What do you do for a living?
I am an independent educator and academic. After more than two decades of working in teaching, administration and student advising in higher education, I was laid off from a liberal arts women’s college where I helped build an award-winning global studies program.
This lay-off was the culmination of silencing, erasure and marginalization by a ‘thousand cuts,’ as microaggressions are often called.
I have now created a pro bono support and advising community for college-aged folks, many of whom are my former students.
[Read Related: Author Priya Ramsingh Discusses Diversity and Discrimination in the Workplace]
Describe your former workplace’s demographics.
My former workplace was a liberal arts college that prided itself on diversity. It ranks as one of the most “diversified” colleges in the United States but is still a primarily white institution, like many liberal arts colleges. The faculty, staff and administrators are mostly white.
As my former students described it, they were starved for professors and advisors who mirrored their identities, and I was a rare and welcome addition. Many of the other instructors of color were adjuncts, and due to their part-time status, they were marginal to college power dynamics.
I was probably one of the only instructors of South Asian descent on campus. We hired a couple of tenure track professors subsequent to my hire. They are as yet untenured.
My former workplace can best be described as a college that advertises diversity and inclusion but actively undermines it behind the scenes.
My everyday life entailed being a token representative of a certain form of diversity, a creator of innovative programming that I was highly qualified to build while facing passive-aggressive opposition from colleagues and higher-ups.
[Read Related: #MeToo: Workplace Harassment Isn’t Just a Hollywood Thing]
Have you experienced racism/sexism at work? If so, how has it affected you emotionally? Physically?
Most of my experiences in higher education – as a student and as an educator – can be summarized by the word “marginalization.”
Let me elaborate. As a graduate student, my committee of advisors were white professors who presumed to know more about me than I knew about myself. As an instructor and co-creator of an innovative global studies program, many of the faculty colleagues considered themselves experts on my identities. Most of them were self-professed liberals and intellectuals who professed and maintained images of being worldly and accepting while simultaneously committing microaggressions.
Having my name misspelled or mispronounced was an everyday matter. None of my colleagues treated me as an equal. However, when we built the innovative program, I was sought out to help market it. I was featured in the videos and delivered presentations on the program selectively, but rarely did I have a say so or resources to do my job effectively.
Many of us working as ‘the only’ in such workplace scenarios are expected to be the innovators but are not able to access the needed resources to do our work effectively.

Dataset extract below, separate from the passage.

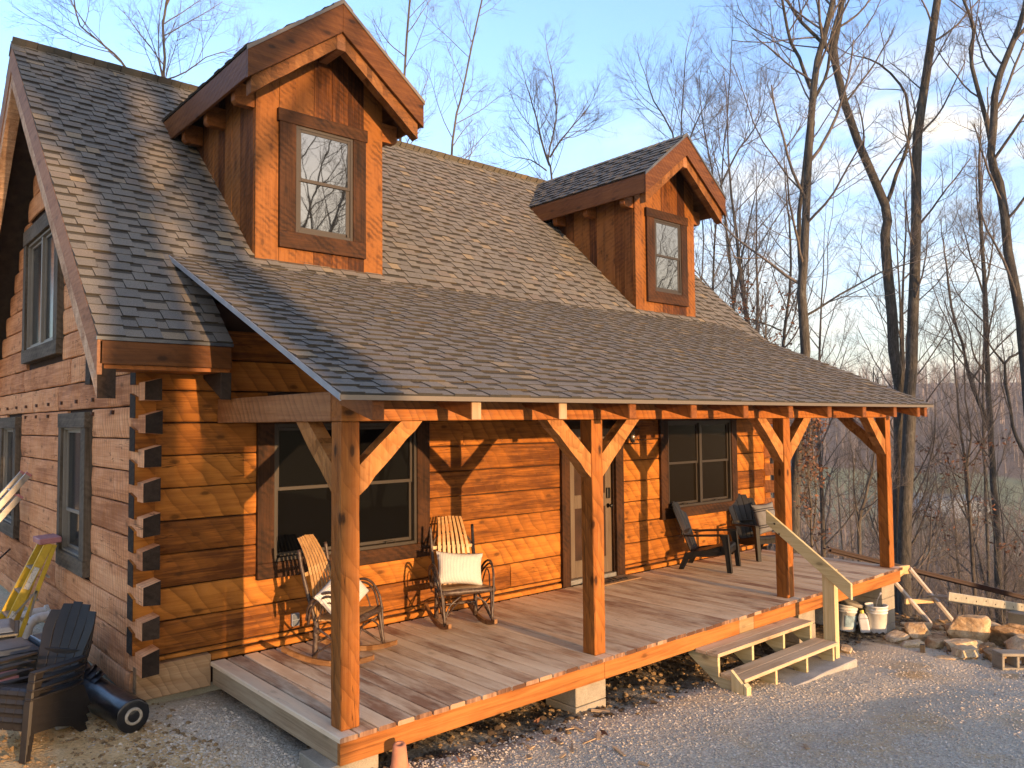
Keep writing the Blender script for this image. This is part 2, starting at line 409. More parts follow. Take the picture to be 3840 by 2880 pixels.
def rock_mat():
    mt, nt, bs = new_mat('sandstone'); k = N(nt)
    co = k.n('ShaderNodeTexCoord').outputs['Object']
    ri = k.n('ShaderNodeObjectInfo').outputs['Random']
    a = k.noise(co, 4, 6, .65, .5); b = k.noise(co, 40, 4, .7)
    t = k.math('ADD', a, k.math('MULTIPLY', k.math('SUBTRACT', ri, .5), .3))
    col = k.ramp(t, [(.28, (.20, .12, .055)), (.45, (.44, .29, .15)), (.6, (.56, .42, .25)), (.8, (.62, .52, .38))])
    col = k.mix(.5, col, k.ramp(b, [(.3, .55), (.7, 1.35)]), 'MULTIPLY')
    k.l(col, bs.inputs['Base Color']); bs.inputs['Roughness'].default_value = .9; bs.inputs['Specular IOR Level'].default_value = .2
    h = k.math('ADD', a, k.math('MULTIPLY', b, .35)); k.l(k.bump(h, .9, .03), bs.inputs['Normal'])
    return mt
M['rock'] = rock_mat()

def bark_mat(name, dark, light, lichen=.0, scale=1.0):
    mt, nt, bs = new_mat(name); k = N(nt)
    co = k.n('ShaderNodeTexCoord').outputs['Object']
    a = k.noise(k.map(co, (1, 1, .16)), 26 * scale, 5, .7, .6); b = k.noise(co, 1.3, 4, .6)
    col = k.ramp(a, [(.34, dark), (.68, light)])
    col = k.mix(.55, col, k.ramp(b, [(.3, .6), (.7, 1.35)]), 'MULTIPLY')
    if lichen: col = k.mix(k.math('MULTIPLY', k.ramp(k.noise(co, 5, 5, .7), [(.55, 0.0), (.68, 1.0)]), lichen), col, (.17, .175, .15))
    k.l(col, bs.inputs['Base Color']); bs.inputs['Roughness'].default_value = .9; bs.inputs['Specular IOR Level'].default_value = .15
    k.l(k.bump(a, .9, .03), bs.inputs['Normal'])
    return mt
M['bark'] = bark_mat('bark_grey_brown', (.036, .033, .029), (.115, .106, .094), .4)
M['bark2'] = bark_mat('bark_brown', (.050, .043, .037), (.145, .126, .106), .25)
M['twig'] = bark_mat('twig_bark', (.085, .074, .066), (.20, .174, .155), 0)
M['leaf'] = plain('dry_oak_leaf', (.17, .082, .048), .8, noise_amt=.5, nscale=3, spec=.2)
M['evergreen'] = plain('evergreen_needles', (.035, .062, .034), .8, noise_amt=.5, nscale=2, spec=.2)
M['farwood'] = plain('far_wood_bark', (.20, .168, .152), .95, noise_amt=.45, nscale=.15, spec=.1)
M['cloth_white'] = None
def stripes(name, base, line, axis, scale, width, extra=None):
    mt, nt, bs = new_mat(name); k = N(nt)
    co = k.n('ShaderNodeTexCoord').outputs['Object']
    s = k.n('ShaderNodeSeparateXYZ'); k.l(co, s.inputs[0])
    f = k.math('FRACT', k.math('MULTIPLY', s.outputs['xyz'.index(axis)], scale))
    m_ = k.math('LESS_THAN', f, width)
    if extra:   # only near given |pos| bands
        a = k.math('ABSOLUTE', s.outputs['xyz'.index(axis)])
        bands = None
        for lo, hi in extra:
            q = k.math('MULTIPLY', k.math('GREATER_THAN', a, lo), k.math('LESS_THAN', a, hi))
            bands = q if bands is None else k.math('MAXIMUM', bands, q)
        m_ = bands
    col = k.mix(m_, base, line)
    w = k.noise(co, 220, 2, .6)
    col = k.mix(.35, col, k.ramp(w, [(.3, .7), (.7, 1.25)]), 'MULTIPLY')
    k.l(col, bs.inputs['Base Color']); bs.inputs['Roughness'].default_value = .95; bs.inputs['Specular IOR Level'].default_value = .1
    k.l(k.bump(k.math('ADD', w, k.math('MULTIPLY', k.noise(co, 9, 3), 3.0)), .35, .006), bs.inputs['Normal'])
    return mt
M['ticking'] = stripes('ticking_cloth', (.58, .55, .50), (.33, .33, .36), 'x', 62, .38)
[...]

When I began to speak out on campus and on social media about Black Lives Matter and advocated for Muslim students’ rights after the Travel Ban, it became clear that I was stepping out of line. When multiple silencing techniques by my colleagues and superiors did not work, I was laid off due to budget cuts.
I was cut. As I have healed from the “thousand cuts” and my lay-off – the final cut – I realize that what Scholar Poet Audre Lorde articulates is truer than ever: “Your silence will not protect you.”
I no longer seek to be protected or to be silent, and I urge others to do the same.